ATRACÓN DE PANTALLAS

Protagonismo, antagonismo y otros arquetipos en ‘Patria’

La nueva serie, que se estrena este domingo 27 en la plataforma HBO, también podrá ser vista en abierto por Telecinco a partir del próximo martes. El argumento, a grandes rasgos, procura evitar el maniqueísmo alrededor del conflicto vasco. Sin embargo, la Iglesia queda representada como uno de los grandes cánceres que amparó y promulgó el ideario político abertzale entre la sociedad vasca

25/09/2020 - 

MURCIA. El día que la banda terrorista ETA anuncia el alto el fuego en 2011, la viuda de un empresario asesinado, Bittori (Elena Irureta), vuelve al pueblo donde vivían. Quiere comprender qué sucedió. La que fue su amiga de siempre hasta que el terrorismo resquebrajó su relación, Miren (Ana Gabarain), es ahora una abnegada madre de un etarra encarcelado. Miren se siente molesta por el regreso de Bittori. Con esta premisa de comienzo, la serie nos muestra el viaje hasta el relativo cierre de las heridas que las dividen. Una representación simbólica del proceso de duelo que ha superado, mejor o peor, el pueblo vasco.

Bittori y Miren son las dos protagonistas principales del relato. La primera, abierta al cambio, necesita saber. La segunda no quiere saber nada de cualquier alteración de su forma de pensar. Ambas son víctimas de la cerrazón, la cobardía y los silencios que congelan su entorno. “Este país está lleno de cobardes y mentirosos”, dice en un momento dado Joxian (Mikel Laskurain), marido de Miren y viejo amigo de Txato (José Ramón Soroiz), el asesinado. El pusilánime de Joxian tuvo que dejar de hablar a su compañero de bicicleta cuando las pintadas contra Txato inundaron el pueblo. Vive atormentado desde entonces.

Patria no es un relato sustentado por héroes y villanos. Sus protagonistas quieren encontrar la paz interior después de 30 años de conflicto. Conocemos, eso sí, a algunos esbirros del enemigo, como las fuerzas y cuerpos de seguridad del Estado. La policía es el guardián del umbral que tortura al etarra Joxe Mari (Jon Olivares) cuando es detenido. Son los únicos adversarios visibles de Miren y su hijo terrorista.

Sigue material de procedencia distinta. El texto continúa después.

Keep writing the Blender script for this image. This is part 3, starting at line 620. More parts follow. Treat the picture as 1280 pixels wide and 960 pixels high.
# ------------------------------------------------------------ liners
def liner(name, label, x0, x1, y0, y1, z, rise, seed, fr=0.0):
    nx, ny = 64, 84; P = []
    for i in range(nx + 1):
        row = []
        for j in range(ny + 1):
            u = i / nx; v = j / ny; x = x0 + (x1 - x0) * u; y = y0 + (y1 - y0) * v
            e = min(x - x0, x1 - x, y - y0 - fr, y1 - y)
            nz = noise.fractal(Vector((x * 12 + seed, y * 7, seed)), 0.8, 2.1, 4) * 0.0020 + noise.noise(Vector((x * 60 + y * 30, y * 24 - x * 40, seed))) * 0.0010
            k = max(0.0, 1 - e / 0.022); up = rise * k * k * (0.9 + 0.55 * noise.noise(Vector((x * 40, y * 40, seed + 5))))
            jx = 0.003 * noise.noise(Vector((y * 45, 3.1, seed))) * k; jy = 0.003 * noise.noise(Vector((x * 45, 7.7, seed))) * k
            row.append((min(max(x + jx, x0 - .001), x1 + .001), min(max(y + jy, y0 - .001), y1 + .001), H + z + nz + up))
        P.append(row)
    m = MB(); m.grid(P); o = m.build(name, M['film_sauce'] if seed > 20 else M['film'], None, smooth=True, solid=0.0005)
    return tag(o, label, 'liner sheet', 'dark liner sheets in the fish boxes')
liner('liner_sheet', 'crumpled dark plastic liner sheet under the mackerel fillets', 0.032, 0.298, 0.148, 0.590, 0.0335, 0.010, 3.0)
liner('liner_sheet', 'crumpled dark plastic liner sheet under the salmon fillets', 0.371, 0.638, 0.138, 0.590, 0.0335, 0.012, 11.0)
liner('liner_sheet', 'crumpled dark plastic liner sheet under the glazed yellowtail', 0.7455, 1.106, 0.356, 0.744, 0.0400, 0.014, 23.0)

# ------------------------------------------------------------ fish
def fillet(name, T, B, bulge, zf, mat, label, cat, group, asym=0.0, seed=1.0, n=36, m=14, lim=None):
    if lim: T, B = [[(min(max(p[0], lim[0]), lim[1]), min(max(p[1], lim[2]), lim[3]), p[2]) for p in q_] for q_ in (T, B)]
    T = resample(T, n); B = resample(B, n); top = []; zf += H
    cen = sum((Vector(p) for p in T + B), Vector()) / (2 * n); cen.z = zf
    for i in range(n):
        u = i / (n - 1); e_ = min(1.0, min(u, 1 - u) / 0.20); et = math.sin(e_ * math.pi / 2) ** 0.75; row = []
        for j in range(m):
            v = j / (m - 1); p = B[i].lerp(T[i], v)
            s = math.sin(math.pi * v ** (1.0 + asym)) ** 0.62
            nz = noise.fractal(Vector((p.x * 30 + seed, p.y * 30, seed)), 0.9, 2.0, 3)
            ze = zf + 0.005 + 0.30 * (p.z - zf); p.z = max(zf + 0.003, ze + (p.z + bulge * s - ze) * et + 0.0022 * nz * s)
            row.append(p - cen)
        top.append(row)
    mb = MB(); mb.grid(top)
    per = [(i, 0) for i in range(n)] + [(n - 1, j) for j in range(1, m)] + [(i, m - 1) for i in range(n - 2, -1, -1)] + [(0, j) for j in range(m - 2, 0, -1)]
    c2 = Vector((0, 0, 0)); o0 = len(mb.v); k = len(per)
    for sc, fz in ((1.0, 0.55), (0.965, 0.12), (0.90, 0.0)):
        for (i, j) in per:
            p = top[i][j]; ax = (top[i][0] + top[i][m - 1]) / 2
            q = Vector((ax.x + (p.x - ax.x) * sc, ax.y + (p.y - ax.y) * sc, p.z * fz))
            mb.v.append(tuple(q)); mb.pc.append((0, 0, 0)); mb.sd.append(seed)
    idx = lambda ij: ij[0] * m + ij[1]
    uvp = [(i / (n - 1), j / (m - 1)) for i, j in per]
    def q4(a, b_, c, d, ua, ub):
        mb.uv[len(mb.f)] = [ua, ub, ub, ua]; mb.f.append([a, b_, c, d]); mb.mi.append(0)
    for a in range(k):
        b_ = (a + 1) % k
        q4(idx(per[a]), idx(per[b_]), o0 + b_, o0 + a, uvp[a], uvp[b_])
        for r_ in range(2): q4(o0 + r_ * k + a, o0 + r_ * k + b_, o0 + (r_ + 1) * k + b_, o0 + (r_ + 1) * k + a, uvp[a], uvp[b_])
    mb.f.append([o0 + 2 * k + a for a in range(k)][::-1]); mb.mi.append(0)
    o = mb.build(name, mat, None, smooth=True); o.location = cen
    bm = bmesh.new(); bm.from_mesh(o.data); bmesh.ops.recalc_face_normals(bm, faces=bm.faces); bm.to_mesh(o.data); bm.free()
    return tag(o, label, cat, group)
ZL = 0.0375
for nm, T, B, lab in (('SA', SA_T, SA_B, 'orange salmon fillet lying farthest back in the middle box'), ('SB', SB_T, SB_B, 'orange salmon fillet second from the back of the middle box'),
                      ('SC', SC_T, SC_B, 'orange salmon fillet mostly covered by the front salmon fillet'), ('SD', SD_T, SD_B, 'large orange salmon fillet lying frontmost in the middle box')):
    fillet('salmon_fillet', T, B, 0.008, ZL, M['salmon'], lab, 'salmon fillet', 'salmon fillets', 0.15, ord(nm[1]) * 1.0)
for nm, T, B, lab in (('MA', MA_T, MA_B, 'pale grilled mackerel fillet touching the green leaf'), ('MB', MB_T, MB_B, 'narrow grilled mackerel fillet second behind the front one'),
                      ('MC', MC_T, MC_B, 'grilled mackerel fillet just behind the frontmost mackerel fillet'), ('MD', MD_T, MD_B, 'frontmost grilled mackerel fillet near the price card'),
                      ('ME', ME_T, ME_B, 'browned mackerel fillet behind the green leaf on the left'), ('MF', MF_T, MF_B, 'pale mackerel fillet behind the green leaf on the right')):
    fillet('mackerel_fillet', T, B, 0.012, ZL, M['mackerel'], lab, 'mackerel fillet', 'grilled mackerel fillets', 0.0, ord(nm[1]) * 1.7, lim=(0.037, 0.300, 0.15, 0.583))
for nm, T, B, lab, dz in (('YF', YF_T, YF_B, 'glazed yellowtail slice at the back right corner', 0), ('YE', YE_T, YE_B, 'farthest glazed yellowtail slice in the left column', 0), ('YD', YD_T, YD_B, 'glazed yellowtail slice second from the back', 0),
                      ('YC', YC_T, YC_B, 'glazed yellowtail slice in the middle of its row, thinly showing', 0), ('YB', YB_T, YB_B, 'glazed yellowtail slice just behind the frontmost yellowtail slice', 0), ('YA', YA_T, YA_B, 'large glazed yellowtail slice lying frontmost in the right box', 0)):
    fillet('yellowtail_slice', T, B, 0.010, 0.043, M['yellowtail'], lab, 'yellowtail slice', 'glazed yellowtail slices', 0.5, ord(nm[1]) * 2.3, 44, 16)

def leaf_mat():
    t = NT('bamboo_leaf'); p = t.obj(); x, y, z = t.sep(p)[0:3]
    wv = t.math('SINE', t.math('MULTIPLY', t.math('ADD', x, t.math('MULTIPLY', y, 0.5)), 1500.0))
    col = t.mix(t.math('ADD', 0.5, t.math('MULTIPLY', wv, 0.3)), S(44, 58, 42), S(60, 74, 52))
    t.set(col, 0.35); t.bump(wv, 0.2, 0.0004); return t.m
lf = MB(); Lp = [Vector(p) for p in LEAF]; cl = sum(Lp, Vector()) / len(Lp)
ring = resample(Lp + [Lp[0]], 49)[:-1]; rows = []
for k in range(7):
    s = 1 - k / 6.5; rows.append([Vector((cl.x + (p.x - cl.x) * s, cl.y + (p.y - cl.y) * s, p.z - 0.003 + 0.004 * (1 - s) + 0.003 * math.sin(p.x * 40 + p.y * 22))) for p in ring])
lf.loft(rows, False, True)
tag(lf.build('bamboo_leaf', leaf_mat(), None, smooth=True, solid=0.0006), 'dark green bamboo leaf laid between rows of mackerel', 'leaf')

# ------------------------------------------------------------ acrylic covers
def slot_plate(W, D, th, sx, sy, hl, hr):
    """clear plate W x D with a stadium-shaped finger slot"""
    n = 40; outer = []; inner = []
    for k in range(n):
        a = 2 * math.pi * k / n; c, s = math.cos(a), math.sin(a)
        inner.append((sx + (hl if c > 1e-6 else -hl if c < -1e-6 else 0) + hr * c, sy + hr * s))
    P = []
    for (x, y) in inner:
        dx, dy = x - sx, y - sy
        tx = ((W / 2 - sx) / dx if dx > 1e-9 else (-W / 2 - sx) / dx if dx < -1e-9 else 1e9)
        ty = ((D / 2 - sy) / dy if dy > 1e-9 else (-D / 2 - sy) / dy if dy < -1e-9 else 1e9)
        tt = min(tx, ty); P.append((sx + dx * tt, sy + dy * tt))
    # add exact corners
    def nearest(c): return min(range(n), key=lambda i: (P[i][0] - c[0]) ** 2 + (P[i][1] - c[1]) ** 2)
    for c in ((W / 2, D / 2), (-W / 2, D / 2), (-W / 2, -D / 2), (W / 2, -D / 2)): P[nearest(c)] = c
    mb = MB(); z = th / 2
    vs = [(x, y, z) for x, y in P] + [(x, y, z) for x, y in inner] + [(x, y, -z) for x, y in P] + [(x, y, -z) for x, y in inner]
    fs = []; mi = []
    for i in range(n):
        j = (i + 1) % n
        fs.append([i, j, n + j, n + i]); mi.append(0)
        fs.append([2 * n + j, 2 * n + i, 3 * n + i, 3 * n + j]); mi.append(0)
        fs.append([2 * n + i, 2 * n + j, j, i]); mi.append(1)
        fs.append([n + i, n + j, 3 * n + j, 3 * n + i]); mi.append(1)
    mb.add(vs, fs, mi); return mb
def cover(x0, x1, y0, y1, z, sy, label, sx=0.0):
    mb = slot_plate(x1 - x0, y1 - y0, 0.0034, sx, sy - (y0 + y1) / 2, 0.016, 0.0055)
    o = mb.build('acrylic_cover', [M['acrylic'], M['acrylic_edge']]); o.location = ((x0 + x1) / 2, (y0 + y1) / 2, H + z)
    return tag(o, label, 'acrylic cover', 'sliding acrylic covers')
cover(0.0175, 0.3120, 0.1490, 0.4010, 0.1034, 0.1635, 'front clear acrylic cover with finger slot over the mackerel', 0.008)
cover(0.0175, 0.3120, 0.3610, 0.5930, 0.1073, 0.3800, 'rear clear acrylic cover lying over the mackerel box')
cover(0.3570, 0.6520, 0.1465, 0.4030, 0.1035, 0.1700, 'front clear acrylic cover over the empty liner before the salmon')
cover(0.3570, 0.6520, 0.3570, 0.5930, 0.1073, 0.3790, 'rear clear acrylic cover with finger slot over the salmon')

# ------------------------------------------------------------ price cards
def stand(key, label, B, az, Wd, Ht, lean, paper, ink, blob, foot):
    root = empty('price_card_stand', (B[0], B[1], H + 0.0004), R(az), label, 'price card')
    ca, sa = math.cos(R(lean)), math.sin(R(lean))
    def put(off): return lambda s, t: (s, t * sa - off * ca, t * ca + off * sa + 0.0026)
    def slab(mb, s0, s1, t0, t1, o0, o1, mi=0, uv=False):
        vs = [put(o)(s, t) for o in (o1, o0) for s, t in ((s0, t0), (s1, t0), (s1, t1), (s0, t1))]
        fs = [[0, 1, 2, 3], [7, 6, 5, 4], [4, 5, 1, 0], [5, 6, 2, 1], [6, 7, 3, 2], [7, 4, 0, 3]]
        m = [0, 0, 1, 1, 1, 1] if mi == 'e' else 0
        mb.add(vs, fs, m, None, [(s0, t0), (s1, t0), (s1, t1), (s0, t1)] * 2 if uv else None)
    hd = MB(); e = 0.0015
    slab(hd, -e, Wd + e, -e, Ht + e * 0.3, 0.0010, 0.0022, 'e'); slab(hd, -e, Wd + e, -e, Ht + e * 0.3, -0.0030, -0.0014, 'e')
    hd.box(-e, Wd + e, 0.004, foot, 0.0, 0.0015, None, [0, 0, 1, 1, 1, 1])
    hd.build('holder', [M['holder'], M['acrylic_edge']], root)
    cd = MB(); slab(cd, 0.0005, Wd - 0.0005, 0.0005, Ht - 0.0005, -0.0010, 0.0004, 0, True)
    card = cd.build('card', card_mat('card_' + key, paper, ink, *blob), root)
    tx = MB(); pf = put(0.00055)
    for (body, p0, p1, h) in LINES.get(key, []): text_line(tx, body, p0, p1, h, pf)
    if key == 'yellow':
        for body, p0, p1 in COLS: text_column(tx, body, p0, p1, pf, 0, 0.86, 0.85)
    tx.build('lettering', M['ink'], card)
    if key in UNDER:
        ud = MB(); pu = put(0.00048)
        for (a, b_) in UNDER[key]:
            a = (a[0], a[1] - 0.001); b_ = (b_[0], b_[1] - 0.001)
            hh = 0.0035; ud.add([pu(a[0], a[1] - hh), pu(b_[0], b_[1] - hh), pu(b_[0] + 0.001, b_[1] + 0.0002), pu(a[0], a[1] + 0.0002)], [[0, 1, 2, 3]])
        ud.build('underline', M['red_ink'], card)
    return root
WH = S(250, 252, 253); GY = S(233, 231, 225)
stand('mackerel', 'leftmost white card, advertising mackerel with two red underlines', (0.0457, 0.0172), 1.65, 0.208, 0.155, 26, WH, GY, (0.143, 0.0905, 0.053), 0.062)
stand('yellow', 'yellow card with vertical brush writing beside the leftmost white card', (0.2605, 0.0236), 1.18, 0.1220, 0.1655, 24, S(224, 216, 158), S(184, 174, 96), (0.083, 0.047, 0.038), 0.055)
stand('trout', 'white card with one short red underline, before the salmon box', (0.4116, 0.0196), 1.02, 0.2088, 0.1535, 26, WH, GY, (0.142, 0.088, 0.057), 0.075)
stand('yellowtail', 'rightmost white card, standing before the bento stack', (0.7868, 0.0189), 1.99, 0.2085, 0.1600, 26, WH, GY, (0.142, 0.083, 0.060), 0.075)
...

Vislumbramos un segundo secuaz del adversario, en este caso de Bittori y su marido el Txato. Se trata del encargado de la herriko taberna. El mesonero representa la cara visible de la izquierda abertzale, el enlace con la banda terrorista. El brazo ejecutor.

Soslayada complicidad de Iglesia vasca

Pese a que, a grandes rasgos, no se trata de un relato maniqueo, excepcionalmente conocemos un personaje que funciona como antagonista claro de las dos familias: el cura. “¿Quién iba a rezar en euskera si ETA no luchara?”, le dice el párroco a Miren, animándola a apoyar a su hijo y la causa abertzale. En otra escena le recomienda a Bittori marcharse del pueblo tras el asesinato del Txato. “It is what it is”, que diría Donald Trump. Acepta lo que hay y márchate, que sobras. Lejos de dar consuelo a las víctimas, lo que se supone que debería ser su labor, el párroco Don Serapio (Patxi Santamaría) muestra predilección por la política más que por la humanidad. Con Bittori marca distancias, mientras que con Miren ensalza constantemente la idea de la patria y la importancia de la lucha.

Según Fernando Aramburu, autor de la novela, tres cuartas partes del clero vasco era nacionalista. Cabe recordar la polémica figura del obispo Setién, de la diócesis donostiarra. Cuando en 1984 fue asesinado el senador socialista Enrique Casas, el obispo Setién no permitió que se celebrase su funeral en la catedral. Una década después ignoró a los familiares y amigos del empresario secuestrado José María Aldaya, mostrando de nuevo una postura ambigua. Los obispos no oficiaron funerales de víctimas de ETA hasta 1997, cuando el obispo de Bilbao, Ricardo Blázquez, ofició el de Miguel Ángel Blanco. Por supuesto, no todos fueron así. Sin embargo, la novela y la serie cargan las tintas contra la congregación.

Con casi toda seguridad, la serie adaptada por Aitor Gabilondo volverá a recibir las críticas de algunos grupos. Por supuesto, de los que niegan las torturas a los presos, pese a que el Comité de Derechos Humanos de las Naciones Unidas dictaminó que se violaron los derechos humanos de los detenidos. Y, por supuesto, de los que niegan cualquier papel interventor de la iglesia católica. Esa que todavía hoy no ha tenido que rendir cuentas a nadie. Una herida que, al contrario que las demás, no se cerrará nunca. La Iglesia, una vez más, se va de rositas.